Saturday, April 20, 2013

National Study Critical of Dallas ISD Reforms, published 4-18-13

On 4-18-13 a national study was published that is very critical of many of the educational reforms that have been inflicted on Dallas ISD over the past year, often with great cost and pain. See http://www.epi.org/files/2013/bba-rhetoric-trumps-reality.pdf for a full copy of that study sponsored by the Economic Policy Institute.

Below are selected details from the study as time is available to study this report and double-check the statistics presented.

From page 39 in this report:

"Indeed, in Washington, D.C., teacher turnover was higher under Rhee and IMPACT than ever before, but apparently not due largely to the elimination of bad teachers, but rather to an increase in voluntary exits by experienced teachers as well as to their “excessing” and replacement by novices."

This is now happening in Dallas ISD under Mike Miles.
From page 70 in this report:
"Again, the highest-risk students have suffered the most from the upheavals reforms have produced.
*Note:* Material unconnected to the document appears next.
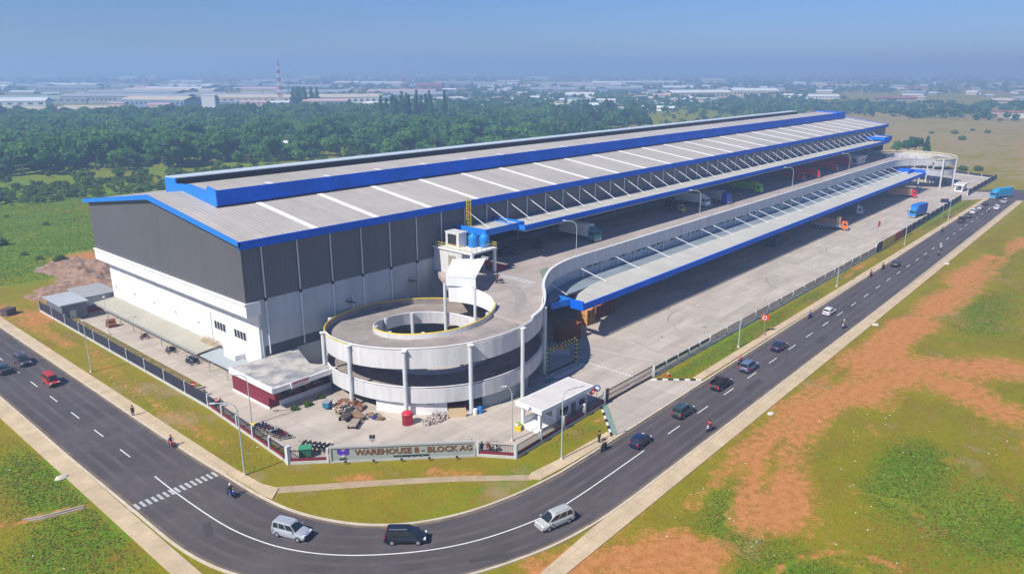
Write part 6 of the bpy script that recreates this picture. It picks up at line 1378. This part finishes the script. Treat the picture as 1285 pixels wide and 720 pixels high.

It is the students in under-resourced schools, who have lost literature and poetry to vocabulary drills and seen their curricula stripped of art, music, and physical education to make room for increased test preparation, who are most likely to see their schools shuttered when their test scores do not rise quickly enough. These children face longer and potentially more dangerous commutes to school, the loss of a neighborhood hub, and, sometimes, repeated disruptions of friendships and relationships with teachers" 
This process started years ago in Dallas ISD with the closing of 11 schools, mostly in poverty stricken areas of Dallas, without paying attention to national research on K-8 achievement patterns.  Transitions to K-8 schools could have saved some of those schools by more fully utilizing the buildings.  Changing K-5 schools into K-8 schools is shown by research to accelerate achievement, making them even more attractive competition for the expanding charter schools.  But no such efforts to avoid closing schools were considered in DISD.  Instead efforts were continued for the opening of charter schools in this target area. It appears such destructive transitions may be about to continue under Mike Miles.

This is a very painful report, especially for anyone who tries to keep up with what is happening within DISD, and notices how many methods documented as failures are now being used in DISD.